Şu hale göre; borçlunun, takip talebi ve ödeme emrinin usulsüzlüğü iddiasıyla İcra Mahkemesine şikayet yoluyla yapılmış bir başvurusu bulunmadığı gibi; itirazın kaldırılması aşamasında yargılamaya katılmamış ve bu yönde bir itirazının da bulunmamış olması karşısında, artık bu hususların incelenemeyeceği kuşkusuzdur.
Böyle olunca, eldeki itirazın kaldırılması talebiyle yapılan başvuruda, takibin dayanağı olan kredi kartı kullanımına ilişkin sözleşme ve ihtarnamenin alacaklı tarafça ibrazı ile dayanak belgelerin İcra Mahkemesince değerlendirilmesinde yasal bir engel bulunmamaktadır.
Burada artık mahkemece yapılacak iş; isteğin, hukuki nitelikçe itirazın kaldırılması olması da gözetilerek, icra dosyası ve aşamalarda alacaklı vekilince ibraz edilen belgeler çerçevesinde inceleme yapılarak, sonuca varmak olmalıdır.
Hal böyle olunca; aynı yöne işaret eden ve Hukuk Genel Kurulu’nca da benimsenen Özel Daire bozma ilamına uyulması gerekirken, isabetsiz teşhis ve değerlendirmeye dayalı itirazın reddine dair önceki kararda direnilmesi usul ve yasaya aykırıdır. Direnme kararı bu nedenle bozulmalıdır.

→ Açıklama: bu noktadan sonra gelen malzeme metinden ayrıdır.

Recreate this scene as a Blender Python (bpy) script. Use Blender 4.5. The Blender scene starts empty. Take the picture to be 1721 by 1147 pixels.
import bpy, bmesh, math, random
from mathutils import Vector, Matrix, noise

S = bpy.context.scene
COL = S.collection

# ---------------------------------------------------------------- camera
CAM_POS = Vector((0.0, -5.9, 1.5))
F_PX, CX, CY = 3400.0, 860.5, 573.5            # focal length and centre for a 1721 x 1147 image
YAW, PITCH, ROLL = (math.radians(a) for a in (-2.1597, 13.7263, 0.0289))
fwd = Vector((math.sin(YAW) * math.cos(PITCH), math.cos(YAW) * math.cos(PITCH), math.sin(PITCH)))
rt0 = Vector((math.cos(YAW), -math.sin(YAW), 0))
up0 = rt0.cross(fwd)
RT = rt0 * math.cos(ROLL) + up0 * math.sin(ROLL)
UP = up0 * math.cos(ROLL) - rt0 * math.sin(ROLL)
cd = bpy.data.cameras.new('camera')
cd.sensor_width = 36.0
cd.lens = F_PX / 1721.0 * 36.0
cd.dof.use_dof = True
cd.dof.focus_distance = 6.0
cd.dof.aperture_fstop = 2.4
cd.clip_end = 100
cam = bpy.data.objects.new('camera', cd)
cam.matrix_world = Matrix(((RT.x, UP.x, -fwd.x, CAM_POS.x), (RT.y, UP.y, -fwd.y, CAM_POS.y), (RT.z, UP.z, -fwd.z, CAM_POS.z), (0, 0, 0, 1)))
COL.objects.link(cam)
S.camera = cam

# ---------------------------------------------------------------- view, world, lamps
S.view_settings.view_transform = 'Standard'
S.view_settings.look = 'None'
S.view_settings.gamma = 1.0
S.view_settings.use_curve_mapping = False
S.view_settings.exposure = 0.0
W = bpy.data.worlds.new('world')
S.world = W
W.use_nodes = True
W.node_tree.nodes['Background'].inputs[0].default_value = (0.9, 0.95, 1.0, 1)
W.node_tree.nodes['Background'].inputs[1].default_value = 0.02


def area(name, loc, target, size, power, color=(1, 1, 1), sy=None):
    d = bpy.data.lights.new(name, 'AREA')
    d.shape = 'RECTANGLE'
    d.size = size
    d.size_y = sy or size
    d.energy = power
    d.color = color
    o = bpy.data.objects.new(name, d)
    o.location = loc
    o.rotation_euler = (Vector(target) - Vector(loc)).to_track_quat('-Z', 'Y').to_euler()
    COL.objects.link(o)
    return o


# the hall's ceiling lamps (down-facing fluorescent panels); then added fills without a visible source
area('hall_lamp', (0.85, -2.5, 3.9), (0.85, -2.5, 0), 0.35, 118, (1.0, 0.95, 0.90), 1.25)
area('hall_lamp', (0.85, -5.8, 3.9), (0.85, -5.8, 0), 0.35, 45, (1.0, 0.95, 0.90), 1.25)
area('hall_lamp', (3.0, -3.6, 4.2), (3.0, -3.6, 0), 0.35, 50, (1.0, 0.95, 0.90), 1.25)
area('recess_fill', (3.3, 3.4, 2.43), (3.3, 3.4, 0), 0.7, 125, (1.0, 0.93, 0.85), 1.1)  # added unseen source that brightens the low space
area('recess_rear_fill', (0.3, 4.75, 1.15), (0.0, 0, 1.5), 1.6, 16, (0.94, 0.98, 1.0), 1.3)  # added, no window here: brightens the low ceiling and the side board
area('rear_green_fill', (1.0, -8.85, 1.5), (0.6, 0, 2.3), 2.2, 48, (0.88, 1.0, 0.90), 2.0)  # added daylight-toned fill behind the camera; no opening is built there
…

S O N U Ç : İstekli/alacaklı vekilinin temyiz itirazlarının kabulü ile, direnme kararının Özel Daire bozma kararında ve yukarıda gösterilen nedenlerden dolayı H.U.M.K nun 429.maddesi gereğince BOZULMASINA, istek halinde temyiz peşin harcının geri verilmesine 27.04.2011 gününde, oybirliği ile karar verildi.